Life is good. I went to the Saturday matinee of Samson and Delilah that closed the season of the Washington National Opera to see Olga Borodina’s Delilah once again. I have seen Olga’s performance in this role three times, three different productions, and it’s interesting that it changes. In New York it was subdued. In San Francisco it was intensely sexual and seductive. In Washington it was angry and evil. So how does that work? I can speculate that the passage of time gives her increased self-confidence and that if she continues in this direction she will dominate the action in a truly frightening way. Her voice and her physical presence are huge.
The tenor, Carl Tanner, was also quite nice. Someone came out between the second and third acts to tell us he had had an asthma attack. This lent an atmosphere of reality to his exhaustion in Act III.
And no, I haven’t been flying around after Olga, too. That is reserved for only one person. I lived in SF when I saw it there, and now I live near DC. New York was on video. After reading about Romeo et Juliette in LA with Anna Netrebko and Rolando Villazon, I could add people to the list.
I am accustomed to hearing opera in the San Francisco Opera house, a place with notoriously mediocre acoustics. Now when I am in other places, I start to wonder if I am hearing the effects of microphones. The singers have so much more presence than I am used to that everything begins to seem bogus. Perhaps it’s just me.
The production was by Giancarlo del Monaco, the son of Mario del Monaco. The first year I worked in the Ulmer Theater he was the Intendant. General manager. He was in his black period when all his productions were black on black. We did a black on black La Forza del Destino set in the Spanish civil war. Leonora wore a black nurse’s uniform with a huge white cross. The governing board warned him that if he did one more black on black production, he was out. So naturally, he did and he was. He went on to bigger and better things. He also went on to other colors. This Samson was full of beautiful blues, reds and browns.

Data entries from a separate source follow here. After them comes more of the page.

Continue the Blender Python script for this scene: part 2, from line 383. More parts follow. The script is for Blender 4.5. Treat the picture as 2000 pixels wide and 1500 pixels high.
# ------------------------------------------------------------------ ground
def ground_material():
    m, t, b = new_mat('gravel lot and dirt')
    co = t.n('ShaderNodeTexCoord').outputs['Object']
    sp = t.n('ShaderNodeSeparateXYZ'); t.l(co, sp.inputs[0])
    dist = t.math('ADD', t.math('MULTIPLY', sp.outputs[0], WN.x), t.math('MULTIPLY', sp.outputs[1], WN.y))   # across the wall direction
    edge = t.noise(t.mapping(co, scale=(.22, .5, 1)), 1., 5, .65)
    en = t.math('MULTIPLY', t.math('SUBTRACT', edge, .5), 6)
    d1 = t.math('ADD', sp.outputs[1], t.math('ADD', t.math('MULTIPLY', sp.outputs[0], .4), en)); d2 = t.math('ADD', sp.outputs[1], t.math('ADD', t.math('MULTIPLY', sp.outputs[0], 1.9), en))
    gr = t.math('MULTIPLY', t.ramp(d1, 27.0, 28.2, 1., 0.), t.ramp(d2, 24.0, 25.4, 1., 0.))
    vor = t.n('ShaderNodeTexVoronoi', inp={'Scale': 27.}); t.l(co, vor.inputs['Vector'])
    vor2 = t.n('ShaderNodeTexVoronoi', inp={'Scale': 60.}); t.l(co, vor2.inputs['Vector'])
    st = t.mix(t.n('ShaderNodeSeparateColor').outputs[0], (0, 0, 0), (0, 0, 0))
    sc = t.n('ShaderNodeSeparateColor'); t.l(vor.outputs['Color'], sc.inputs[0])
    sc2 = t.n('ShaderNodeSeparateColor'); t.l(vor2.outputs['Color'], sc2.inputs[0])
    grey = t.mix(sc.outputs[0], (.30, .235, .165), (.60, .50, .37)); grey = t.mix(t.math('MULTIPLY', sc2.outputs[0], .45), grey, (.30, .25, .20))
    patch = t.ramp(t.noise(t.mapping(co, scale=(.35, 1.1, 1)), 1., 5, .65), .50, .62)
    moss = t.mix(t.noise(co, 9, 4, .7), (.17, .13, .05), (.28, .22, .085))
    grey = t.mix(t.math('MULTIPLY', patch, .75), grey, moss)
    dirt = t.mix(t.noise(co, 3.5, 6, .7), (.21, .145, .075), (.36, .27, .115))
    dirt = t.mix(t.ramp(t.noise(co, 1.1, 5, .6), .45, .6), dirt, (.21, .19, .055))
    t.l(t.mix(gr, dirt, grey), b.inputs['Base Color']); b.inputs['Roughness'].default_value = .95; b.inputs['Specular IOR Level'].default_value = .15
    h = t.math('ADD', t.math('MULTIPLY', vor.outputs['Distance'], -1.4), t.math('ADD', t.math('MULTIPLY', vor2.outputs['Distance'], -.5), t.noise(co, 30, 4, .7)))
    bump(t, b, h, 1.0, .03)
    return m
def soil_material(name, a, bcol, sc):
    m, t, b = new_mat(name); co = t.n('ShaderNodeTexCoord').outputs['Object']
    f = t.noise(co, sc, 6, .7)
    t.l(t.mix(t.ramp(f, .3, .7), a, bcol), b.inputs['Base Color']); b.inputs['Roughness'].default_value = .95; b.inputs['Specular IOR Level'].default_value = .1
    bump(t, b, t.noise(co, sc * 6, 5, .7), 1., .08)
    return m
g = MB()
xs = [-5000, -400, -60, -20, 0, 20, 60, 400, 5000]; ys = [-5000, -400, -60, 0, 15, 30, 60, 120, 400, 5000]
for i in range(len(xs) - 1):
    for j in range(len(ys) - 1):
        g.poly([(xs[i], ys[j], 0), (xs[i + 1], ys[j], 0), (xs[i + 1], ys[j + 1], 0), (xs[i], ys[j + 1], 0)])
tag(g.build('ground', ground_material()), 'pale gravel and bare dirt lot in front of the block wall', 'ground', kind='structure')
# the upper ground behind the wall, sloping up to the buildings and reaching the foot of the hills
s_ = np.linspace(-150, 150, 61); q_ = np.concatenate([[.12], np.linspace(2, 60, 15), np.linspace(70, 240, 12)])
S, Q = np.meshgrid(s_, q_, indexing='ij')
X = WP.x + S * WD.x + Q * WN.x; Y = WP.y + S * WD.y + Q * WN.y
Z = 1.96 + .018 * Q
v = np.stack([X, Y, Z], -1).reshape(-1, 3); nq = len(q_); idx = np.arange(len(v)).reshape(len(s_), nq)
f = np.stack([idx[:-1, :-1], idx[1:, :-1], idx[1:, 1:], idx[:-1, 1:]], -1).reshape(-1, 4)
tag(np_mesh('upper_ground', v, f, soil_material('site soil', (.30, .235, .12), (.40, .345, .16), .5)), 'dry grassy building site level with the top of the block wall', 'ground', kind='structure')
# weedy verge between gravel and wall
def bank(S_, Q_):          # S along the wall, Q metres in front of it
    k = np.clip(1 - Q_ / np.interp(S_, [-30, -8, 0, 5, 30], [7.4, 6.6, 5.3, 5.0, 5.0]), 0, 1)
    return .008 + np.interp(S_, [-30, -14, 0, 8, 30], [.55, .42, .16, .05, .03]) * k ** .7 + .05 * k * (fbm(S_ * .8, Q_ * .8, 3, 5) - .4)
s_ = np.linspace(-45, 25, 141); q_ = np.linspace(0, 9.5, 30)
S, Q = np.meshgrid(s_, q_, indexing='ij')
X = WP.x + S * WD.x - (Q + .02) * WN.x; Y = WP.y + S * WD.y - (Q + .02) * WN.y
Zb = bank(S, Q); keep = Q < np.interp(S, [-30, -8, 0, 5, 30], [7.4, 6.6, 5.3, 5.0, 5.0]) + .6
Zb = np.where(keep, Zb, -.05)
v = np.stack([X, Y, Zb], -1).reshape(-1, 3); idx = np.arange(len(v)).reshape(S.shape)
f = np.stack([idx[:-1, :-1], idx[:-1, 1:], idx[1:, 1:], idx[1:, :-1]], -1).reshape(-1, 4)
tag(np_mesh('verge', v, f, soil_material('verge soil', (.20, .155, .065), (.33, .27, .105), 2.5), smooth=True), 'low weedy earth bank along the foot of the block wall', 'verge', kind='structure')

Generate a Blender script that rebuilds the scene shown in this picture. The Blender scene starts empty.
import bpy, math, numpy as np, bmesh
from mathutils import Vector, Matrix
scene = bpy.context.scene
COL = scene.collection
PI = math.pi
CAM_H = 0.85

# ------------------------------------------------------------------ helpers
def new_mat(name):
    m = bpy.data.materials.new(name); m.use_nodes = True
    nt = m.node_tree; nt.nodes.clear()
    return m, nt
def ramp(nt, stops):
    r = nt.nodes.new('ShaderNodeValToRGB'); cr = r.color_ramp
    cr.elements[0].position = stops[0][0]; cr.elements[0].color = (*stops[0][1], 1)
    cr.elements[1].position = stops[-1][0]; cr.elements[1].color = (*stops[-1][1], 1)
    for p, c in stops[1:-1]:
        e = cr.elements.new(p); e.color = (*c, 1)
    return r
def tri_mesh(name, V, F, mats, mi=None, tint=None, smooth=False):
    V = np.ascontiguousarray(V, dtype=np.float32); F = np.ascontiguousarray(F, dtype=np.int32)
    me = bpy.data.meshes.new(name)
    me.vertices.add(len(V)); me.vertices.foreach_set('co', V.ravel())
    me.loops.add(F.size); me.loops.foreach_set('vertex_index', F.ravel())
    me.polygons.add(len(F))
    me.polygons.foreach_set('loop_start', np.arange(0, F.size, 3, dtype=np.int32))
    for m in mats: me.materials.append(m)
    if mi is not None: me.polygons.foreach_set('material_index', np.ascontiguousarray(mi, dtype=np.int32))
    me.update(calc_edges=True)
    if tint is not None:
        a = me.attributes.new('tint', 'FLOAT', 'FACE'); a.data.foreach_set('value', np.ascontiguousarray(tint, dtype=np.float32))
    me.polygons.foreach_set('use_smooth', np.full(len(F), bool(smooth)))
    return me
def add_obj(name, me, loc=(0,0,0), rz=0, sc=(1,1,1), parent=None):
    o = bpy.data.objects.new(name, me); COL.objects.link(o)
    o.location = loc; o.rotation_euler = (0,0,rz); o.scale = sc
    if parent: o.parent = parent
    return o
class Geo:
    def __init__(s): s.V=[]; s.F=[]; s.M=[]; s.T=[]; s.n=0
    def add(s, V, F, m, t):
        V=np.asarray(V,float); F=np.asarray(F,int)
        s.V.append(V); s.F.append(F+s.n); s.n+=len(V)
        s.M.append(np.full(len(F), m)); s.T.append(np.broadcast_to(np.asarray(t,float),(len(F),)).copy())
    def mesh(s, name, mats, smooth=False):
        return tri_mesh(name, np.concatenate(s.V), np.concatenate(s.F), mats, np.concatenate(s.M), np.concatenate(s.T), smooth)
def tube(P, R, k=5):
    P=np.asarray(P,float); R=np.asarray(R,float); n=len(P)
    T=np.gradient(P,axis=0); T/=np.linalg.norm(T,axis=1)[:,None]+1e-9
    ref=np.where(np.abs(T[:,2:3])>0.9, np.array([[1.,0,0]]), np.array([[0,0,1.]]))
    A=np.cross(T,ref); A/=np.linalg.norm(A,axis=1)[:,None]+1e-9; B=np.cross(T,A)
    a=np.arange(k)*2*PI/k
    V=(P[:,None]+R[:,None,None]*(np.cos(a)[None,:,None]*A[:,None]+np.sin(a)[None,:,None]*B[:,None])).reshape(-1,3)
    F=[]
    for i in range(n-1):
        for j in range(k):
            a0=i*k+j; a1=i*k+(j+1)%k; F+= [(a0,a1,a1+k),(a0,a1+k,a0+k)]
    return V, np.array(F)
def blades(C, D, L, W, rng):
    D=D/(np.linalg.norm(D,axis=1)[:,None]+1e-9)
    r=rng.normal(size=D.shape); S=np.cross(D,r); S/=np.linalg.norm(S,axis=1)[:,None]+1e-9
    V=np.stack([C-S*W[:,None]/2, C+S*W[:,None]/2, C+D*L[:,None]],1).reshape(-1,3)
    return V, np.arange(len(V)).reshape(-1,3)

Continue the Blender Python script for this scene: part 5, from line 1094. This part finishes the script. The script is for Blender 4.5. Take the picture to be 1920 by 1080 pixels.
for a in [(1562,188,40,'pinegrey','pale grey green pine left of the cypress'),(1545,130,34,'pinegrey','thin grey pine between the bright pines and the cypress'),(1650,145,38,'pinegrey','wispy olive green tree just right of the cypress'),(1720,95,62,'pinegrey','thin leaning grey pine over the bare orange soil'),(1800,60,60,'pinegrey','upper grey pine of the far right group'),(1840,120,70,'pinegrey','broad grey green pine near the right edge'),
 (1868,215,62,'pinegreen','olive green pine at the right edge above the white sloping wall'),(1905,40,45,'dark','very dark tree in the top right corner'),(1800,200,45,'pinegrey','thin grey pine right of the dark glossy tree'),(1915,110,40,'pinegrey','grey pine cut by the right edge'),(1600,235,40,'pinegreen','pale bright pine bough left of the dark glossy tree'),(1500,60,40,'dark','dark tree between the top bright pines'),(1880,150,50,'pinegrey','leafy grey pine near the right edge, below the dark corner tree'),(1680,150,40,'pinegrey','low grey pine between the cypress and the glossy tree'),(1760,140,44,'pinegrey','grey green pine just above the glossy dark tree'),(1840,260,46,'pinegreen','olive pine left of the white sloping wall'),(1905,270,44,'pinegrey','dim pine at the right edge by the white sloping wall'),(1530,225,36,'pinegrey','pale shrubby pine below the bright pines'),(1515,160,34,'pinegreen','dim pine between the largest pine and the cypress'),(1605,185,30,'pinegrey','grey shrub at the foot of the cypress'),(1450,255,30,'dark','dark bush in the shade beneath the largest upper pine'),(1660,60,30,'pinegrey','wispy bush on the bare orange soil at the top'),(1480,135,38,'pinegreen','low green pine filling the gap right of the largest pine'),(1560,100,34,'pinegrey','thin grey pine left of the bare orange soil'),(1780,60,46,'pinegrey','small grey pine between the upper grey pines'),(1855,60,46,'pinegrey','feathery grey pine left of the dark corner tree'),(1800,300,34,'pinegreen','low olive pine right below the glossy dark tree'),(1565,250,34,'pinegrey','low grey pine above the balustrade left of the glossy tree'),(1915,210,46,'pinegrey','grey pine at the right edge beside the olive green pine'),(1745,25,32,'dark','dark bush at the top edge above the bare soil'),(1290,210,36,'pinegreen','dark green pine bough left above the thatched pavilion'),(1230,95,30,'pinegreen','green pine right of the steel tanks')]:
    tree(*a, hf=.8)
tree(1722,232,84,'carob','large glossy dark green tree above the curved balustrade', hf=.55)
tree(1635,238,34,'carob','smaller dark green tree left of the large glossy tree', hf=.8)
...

He lived in a different dimension from the rest of us. He came and went with his red-haired wife and two miniature dogs. His flamboyant personality spilled out in every context. He was accustomed to opera in the first tier and was less than thrilled with the quality of the performers he was forced to direct in this third tier house. And he told us. He was multi-lingual and insulted each in his native tongue. I was told that I walked like someone crossing a barnyard. I don’t deny it.
One tenor stood calmly on the stage while Giancarlo ranted and wrote down everything he said. One phrase that has stuck in my memory is “ausgeleiende Stimmbaende.” (stretched out vocal cords). He wrote everything down and sued. When the case came to trial the following year, every insult was read out in court and reported in the newspapers. And read aloud in the cantina. Such fun! Giancarlo was forced to apologize, but paid no money. The judge felt that artists sometimes get carried away.
He works now in the environment that he sought. I have seen several of his productions since then, and they are workable and sensible. Faint praise.
So why not forget that Samson and Dalilah is Biblical and do it as a series of Klimt paintings? The sexiest painter and the sexiest opera.